**Your objective:**
Each line from the top of the listing through the one holding "sd_ = attr(t, 'side')" should be restated word for word, with nothing added and no pictures.

**Data:**
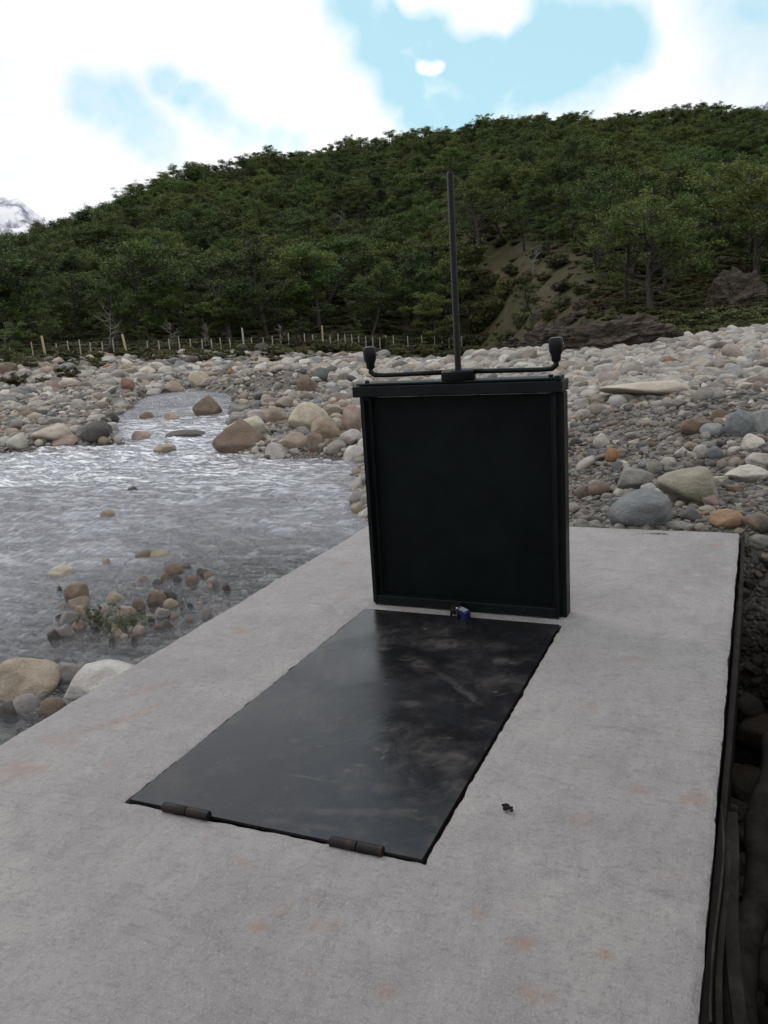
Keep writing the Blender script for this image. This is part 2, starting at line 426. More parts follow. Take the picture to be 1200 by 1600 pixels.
# --- concrete
M_conc, t, b = new_mat('concrete_mat')
pos = coord(t)
n0 = noise_node(t, pos, 1.1, 5, 0.6, 0.4); n1 = noise_node(t, mapped(t, pos, (1.6, 1.0, 1)), 6.5, 6, 0.68, 0.3); n2 = noise_node(t, pos, 48, 7, 0.8); n3 = noise_node(t, pos, 190, 3, 0.7)
n5 = noise_node(t, mapped(t, pos, (3.0, 14.0, 1)), 2.0, 5, 0.7, 1.2)
c = ramp_node(t, n0.outputs['Fac'], [(0.3, (.215, .204, .207)), (0.5, (.266, .253, .255)), (0.7, (.32, .303, .294))])
c = mix_col(t, ramp_node(t, n1.outputs['Fac'], [(0.3, 0.38), (0.5, 0.0)]), c, (.15, .144, .142))
c = mix_col(t, ramp_node(t, n1.outputs['Fac'], [(0.54, 0.0), (0.72, 0.4)]), c, (.375, .36, .345))
c = mix_col(t, ramp_node(t, n5.outputs['Fac'], [(0.54, 0.0), (0.70, 0.5)]), c, (.15, .146, .152))
c = mix_col(t, ramp_node(t, n2.outputs['Fac'], [(0.3, 0.75), (0.5, 0.0)]), c, (.135, .13, .13))
c = mix_col(t, ramp_node(t, n3.outputs['Fac'], [(0.54, 0.0), (0.66, 0.5)]), c, (.42, .405, .39))
vp = voronoi(t, pos, 17.0); pit = math_node(t, 'LESS_THAN', vp.outputs['Distance'], 0.045)
sel = t.nodes.new('ShaderNodeSeparateColor'); t.links.new(vp.outputs['Color'], sel.inputs[0])
pit = math_node(t, 'MULTIPLY', pit, math_node(t, 'GREATER_THAN', sel.outputs[0], 0.66))
c = mix_col(t, math_node(t, 'MULTIPLY', pit, 0.75), c, (.10, .095, .09))
st = attr(t, 'rust'); dk = attr(t, 'dark_mark')
nr = noise_node(t, pos, 38, 5, 0.75)
rf = math_node(t, 'MULTIPLY', st.outputs['Fac'], ramp_node(t, nr.outputs['Fac'], [(0.34, 0.15), (0.62, 1.0)]))
c = mix_col(t, rf, c, (.26, .135, .075))
c = mix_col(t, math_node(t, 'MULTIPLY', dk.outputs['Fac'], ramp_node(t, nr.outputs['Fac'], [(0.4, 0.2), (0.6, 1.0)])), c, (.11, .11, .12))
# faint general rust blush
nw = noise_node(t, pos, 3.3, 5, 0.7)
c = mix_col(t, ramp_node(t, nw.outputs['Fac'], [(0.6, 0.0), (0.78, 0.26)]), c, (.27, .185, .135))
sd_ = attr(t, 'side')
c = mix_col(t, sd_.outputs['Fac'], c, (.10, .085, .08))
t.links.new(c, b.inputs['Base Color']); b.inputs['Roughness'].default_value = 0.75; b.inputs['Specular IOR Level'].default_value = 0.5
q = bump(t, n1.outputs['Fac'], 0.6, 0.03)
q = bump(t, n5.outputs['Fac'], 0.4, 0.012, q)
q = bump(t, n2.outputs['Fac'], 0.8, 0.007, q)
q = bump(t, math_node(t, 'SUBTRACT', 1.0, pit), 0.6, 0.006, q)
t.links.new(bump(t, n3.outputs['Fac'], 0.4, 0.002, q), b.inputs['Normal'])

# --- dusty black steel of the hatch
M_lid, t, b = new_mat('hatch_steel_mat')
pos = coord(t)
n0 = noise_node(t, pos, 2.2, 6, 0.65, 0.8); n1 = noise_node(t, pos, 9, 7, 0.7, 1.5); n2 = noise_node(t, pos, 55, 5, 0.75)
c = ramp_node(t, n0.outputs['Fac'], [(0.3, (.005, .0055, .007)), (0.6, (.009, .0095, .012)), (0.8, (.014, .0145, .018))])
dust = attr(t, 'dust')
df = math_node(t, 'MULTIPLY', dust.outputs['Fac'], ramp_node(t, n1.outputs['Fac'], [(0.36, 0.1), (0.66, 1.0)]))
c = mix_col(t, df, c, (.10, .088, .082))
c = mix_col(t, ramp_node(t, n1.outputs['Fac'], [(0.6, 0.0), (0.74, 0.25)]), c, (.06, .057, .058))
c = mix_col(t, ramp_node(t, n2.outputs['Fac'], [(0.66, 0.0), (0.74, 0.4)]), c, (.12, .115, .11))
t.links.new(c, b.inputs['Base Color'])
rg = math_node(t, 'ADD', ramp_node(t, n0.outputs['Fac'], [(0.35, .15), (0.65, .36)]), math_node(t, 'MULTIPLY', df, 0.35), True)
t.links.new(rg, b.inputs['Roughness']); b.inputs['Specular IOR Level'].default_value = 0.36; b.inputs['Specular Tint'].default_value = (.86, .9, 1.0, 1)
t.links.new(bump(t, n1.outputs['Fac'], 0.06, 0.004, bump(t, n0.outputs['Fac'], 0.14, 0.02)), b.inputs['Normal'])

# --- dark green paint of the gate
M_gate, t, b = new_mat('gate_paint_mat')
pos = coord(t)
n0 = noise_node(t, pos, 5, 6, 0.7, 0.5); n1 = noise_node(t, pos, 40, 5, 0.75)
c = ramp_node(t, n0.outputs['Fac'], [(0.3, (.0032, .0048, .0051)), (0.7, (.0055, .0078, .0082))])
c = mix_col(t, ramp_node(t, n1.outputs['Fac'], [(0.67, 0.0), (0.78, 0.3)]), c, (.03, .03, .029))
t.links.new(c, b.inputs['Base Color'])
t.links.new(ramp_node(t, n0.outputs['Fac'], [(0.3, .32), (0.7, .5)]), b.inputs['Roughness'])
t.links.new(bump(t, n1.outputs['Fac'], 0.08, 0.004), b.inputs['Normal']); b.inputs['Specular IOR Level'].default_value = 0.14
M_panel = M_gate.copy(); M_panel.name = 'gate_panel_mat'
M_panel.node_tree.nodes['Principled BSDF'].inputs['Specular IOR Level'].default_value = 0.07
M_grip, t, b = new_mat('grip_plastic_mat'); b.inputs['Base Color'].default_value = (.005, .006, .0065, 1); b.inputs['Roughness'].default_value = 0.35; b.inputs['Specular IOR Level'].default_value = .2
M_rod, t, b = new_mat('greased_steel_mat'); pos = coord(t)
wv = t.nodes.new('ShaderNodeTexWave'); wv.wave_type = 'BANDS'; wv.bands_direction = 'Z'; wv.inputs['Scale'].default_value = 55; t.links.new(pos, wv.inputs['Vector'])
b.inputs['Base Color'].default_value = (.008, .009, .0095, 1); b.inputs['Roughness'].default_value = 0.4; b.inputs['Specular IOR Level'].default_value = .25
t.links.new(bump(t, wv.outputs['Fac'], 0.8, 0.004), b.inputs['Normal'])
M_hinge, t, b = new_mat('hinge_steel_mat'); pos = coord(t); n = noise_node(t, pos, 24, 5, 0.7)
t.links.new(ramp_node(t, n.outputs['Fac'], [(0.35, (.006, .0055, .006)), (0.58, (.012, .009, .009)), (0.74, (.07, .025, .014))]), b.inputs['Base Color']); b.inputs['Roughness'].default_value = 0.5; b.inputs['Specular IOR Level'].default_value = .2
M_blue, t, b = new_mat('lock_blue_mat'); b.inputs['Base Color'].default_value = (.010, .014, .085, 1); b.inputs['Roughness'].default_value = 0.35
M_lockface, t, b = new_mat('lock_face_mat'); b.inputs['Base Color'].default_value = (.2, .24, .28, 1); b.inputs['Roughness'].default_value = 0.4
M_chrome, t, b = new_mat('shackle_mat'); b.inputs['Base Color'].default_value = (.75, .75, .75, 1); b.inputs['Metallic'].default_value = 1; b.inputs['Roughness'].default_value = 0.2
M_formwork = wood_mat('formwork_mat', (.006, .0045, .0045), (.018, .013, .012), 2.0)
M_lath = wood_mat('lath_mat', (.014, .012, .010), (.05, .042, .034), 3.0)
M_log = wood_mat('log_mat', (.022, .02, .018), (.06, .055, .05), 3.0)

# --- water
M_water, t, b = new_mat('river_water_mat')
t.nodes.remove(b)
pos = coord(t)
nA = noise_node(t, mapped(t, pos, (1.0, 3.2, 1)), 4.0, 6, 0.65, 0.8); nB = noise_node(t, mapped(t, pos, (1.0, 2.6, 1)), 11, 5, 0.65, 0.5)
nrm = bump(t, math_node(t, 'MULTIPLY', nA.outputs['Fac'], attr(t, 'chop').outputs['Fac']), 0.8, 0.085)
nrm = bump(t, nB.outputs['Fac'], 0.5, 0.03, nrm)
fr = t.nodes.new('ShaderNodeFresnel'); fr.inputs['IOR'].default_value = 1.33; t.links.new(nrm, fr.inputs['Normal'])
tr = t.nodes.new('ShaderNodeBsdfTransparent'); tr.inputs['Color'].default_value = (.86, .89, .87, 1)
gl = t.nodes.new('ShaderNodeBsdfGlossy'); gl.inputs['Roughness'].default_value = 0.08; t.links.new(nrm, gl.inputs['Normal'])
gl.inputs['Color'].default_value = (.88, .90, .97, 1)
df_ = t.nodes.new('ShaderNodeBsdfDiffuse'); df_.inputs['Color'].default_value = (.38, .385, .42, 1)
m0 = t.nodes.new('ShaderNodeMixShader'); t.links.new(attr(t, 'turbid').outputs['Fac'], m0.inputs[0])
t.links.new(tr.outputs[0], m0.inputs[1]); t.links.new(df_.outputs[0], m0.inputs[2])
m1 = t.nodes.new('ShaderNodeMixShader'); t.links.new(fr.outputs[0], m1.inputs[0]); t.links.new(m0.outputs[0], m1.inputs[1]); t.links.new(gl.outputs[0], m1.inputs[2])
fo = t.nodes.new('ShaderNodeBsdfDiffuse'); fo.inputs['Color'].default_value = (.82, .84, .87, 1)
fa = attr(t, 'foam_glint')
nF = noise_node(t, mapped(t, pos, (1.0, 3.4, 1)), 2.6, 6, 0.66, 1.0)
ff = math_node(t, 'MULTIPLY', fa.outputs['Fac'], ramp_node(t, nF.outputs['Fac'], [(0.48, 0.0), (0.64, 0.85)]))
m2 = t.nodes.new('ShaderNodeMixShader'); t.links.new(ff, m2.inputs[0]); t.links.new(m1.outputs[0], m2.inputs[1]); t.links.new(fo.outputs[0], m2.inputs[2])
t.links.new(m2.outputs[0], t.nodes['Material Output'].inputs['Surface'])

# --- snowy mountain
M_mount, t, b = new_mat('snow_mountain_mat')
pos = coord(t)
n0 = noise_node(t, mapped(t, pos, (1, 1, .55)), 0.006, 8, 0.62, 0.6)
geo = t.nodes.new('ShaderNodeNewGeometry'); sx = t.nodes.new('ShaderNodeSeparateXYZ'); t.links.new(geo.outputs['Normal'], sx.inputs[0])
k = math_node(t, 'ADD', n0.outputs['Fac'], math_node(t, 'MULTIPLY', sx.outputs['Z'], 0.25))
c = ramp_node(t, k, [(0.62, (.17, .18, .23)), (0.67, (.45, .46, .52)), (0.72, (.78, .79, .83))])
t.links.new(c, b.inputs['Base Color']); b.inputs['Roughness'].default_value = 0.8

# ================================================================== setting meshes
def polar_grid(az, rr):
    A, R_ = np.meshgrid(az, rr, indexing='ij')
    return R_ * np.sin(A), R_ * np.cos(A)
def grid_faces(n, m_, wrap=False):
    i = np.arange(n if wrap else n - 1)[:, None]; j = np.arange(m_ - 1)[None, :]
    i2 = (i + 1) % n
    return np.stack([i * m_ + j, i2 * m_ + j, i2 * m_ + j + 1, i * m_ + j + 1], -1).reshape(-1, 4)
az = np.concatenate([np.radians(np.arange(-62, 22, 0.22)), np.radians(np.arange(22, 298, 4.0))])
rr = np.concatenate([np.linspace(0.05, 1.2, 14)[:-1], np.geomspace(1.2, 110, 400)[:-1], np.geomspace(110, 430, 90)[:-1], np.geomspace(430, 9000, 40)])
GX, GY = polar_grid(az, rr)
gz = terrain(GX, GY)
GXr, GYr = GX.ravel(), GY.ravel()
rad = np.hypot(GXr, GYr)
ppx, ppy = project(np.stack([GXr, GYr, gz], -1))
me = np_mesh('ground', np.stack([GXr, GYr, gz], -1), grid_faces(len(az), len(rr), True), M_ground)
azv = np.arctan2(GXr, GYr)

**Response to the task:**
Keep writing the Blender script for this image. This is part 2, starting at line 426. More parts follow. Take the picture to be 1200 by 1600 pixels.
# --- concrete
M_conc, t, b = new_mat('concrete_mat')
pos = coord(t)
n0 = noise_node(t, pos, 1.1, 5, 0.6, 0.4); n1 = noise_node(t, mapped(t, pos, (1.6, 1.0, 1)), 6.5, 6, 0.68, 0.3); n2 = noise_node(t, pos, 48, 7, 0.8); n3 = noise_node(t, pos, 190, 3, 0.7)
n5 = noise_node(t, mapped(t, pos, (3.0, 14.0, 1)), 2.0, 5, 0.7, 1.2)
c = ramp_node(t, n0.outputs['Fac'], [(0.3, (.215, .204, .207)), (0.5, (.266, .253, .255)), (0.7, (.32, .303, .294))])
c = mix_col(t, ramp_node(t, n1.outputs['Fac'], [(0.3, 0.38), (0.5, 0.0)]), c, (.15, .144, .142))
c = mix_col(t, ramp_node(t, n1.outputs['Fac'], [(0.54, 0.0), (0.72, 0.4)]), c, (.375, .36, .345))
c = mix_col(t, ramp_node(t, n5.outputs['Fac'], [(0.54, 0.0), (0.70, 0.5)]), c, (.15, .146, .152))
c = mix_col(t, ramp_node(t, n2.outputs['Fac'], [(0.3, 0.75), (0.5, 0.0)]), c, (.135, .13, .13))
c = mix_col(t, ramp_node(t, n3.outputs['Fac'], [(0.54, 0.0), (0.66, 0.5)]), c, (.42, .405, .39))
vp = voronoi(t, pos, 17.0); pit = math_node(t, 'LESS_THAN', vp.outputs['Distance'], 0.045)
sel = t.nodes.new('ShaderNodeSeparateColor'); t.links.new(vp.outputs['Color'], sel.inputs[0])
pit = math_node(t, 'MULTIPLY', pit, math_node(t, 'GREATER_THAN', sel.outputs[0], 0.66))
c = mix_col(t, math_node(t, 'MULTIPLY', pit, 0.75), c, (.10, .095, .09))
st = attr(t, 'rust'); dk = attr(t, 'dark_mark')
nr = noise_node(t, pos, 38, 5, 0.75)
rf = math_node(t, 'MULTIPLY', st.outputs['Fac'], ramp_node(t, nr.outputs['Fac'], [(0.34, 0.15), (0.62, 1.0)]))
c = mix_col(t, rf, c, (.26, .135, .075))
c = mix_col(t, math_node(t, 'MULTIPLY', dk.outputs['Fac'], ramp_node(t, nr.outputs['Fac'], [(0.4, 0.2), (0.6, 1.0)])), c, (.11, .11, .12))
# faint general rust blush
nw = noise_node(t, pos, 3.3, 5, 0.7)
c = mix_col(t, ramp_node(t, nw.outputs['Fac'], [(0.6, 0.0), (0.78, 0.26)]), c, (.27, .185, .135))
sd_ = attr(t, 'side')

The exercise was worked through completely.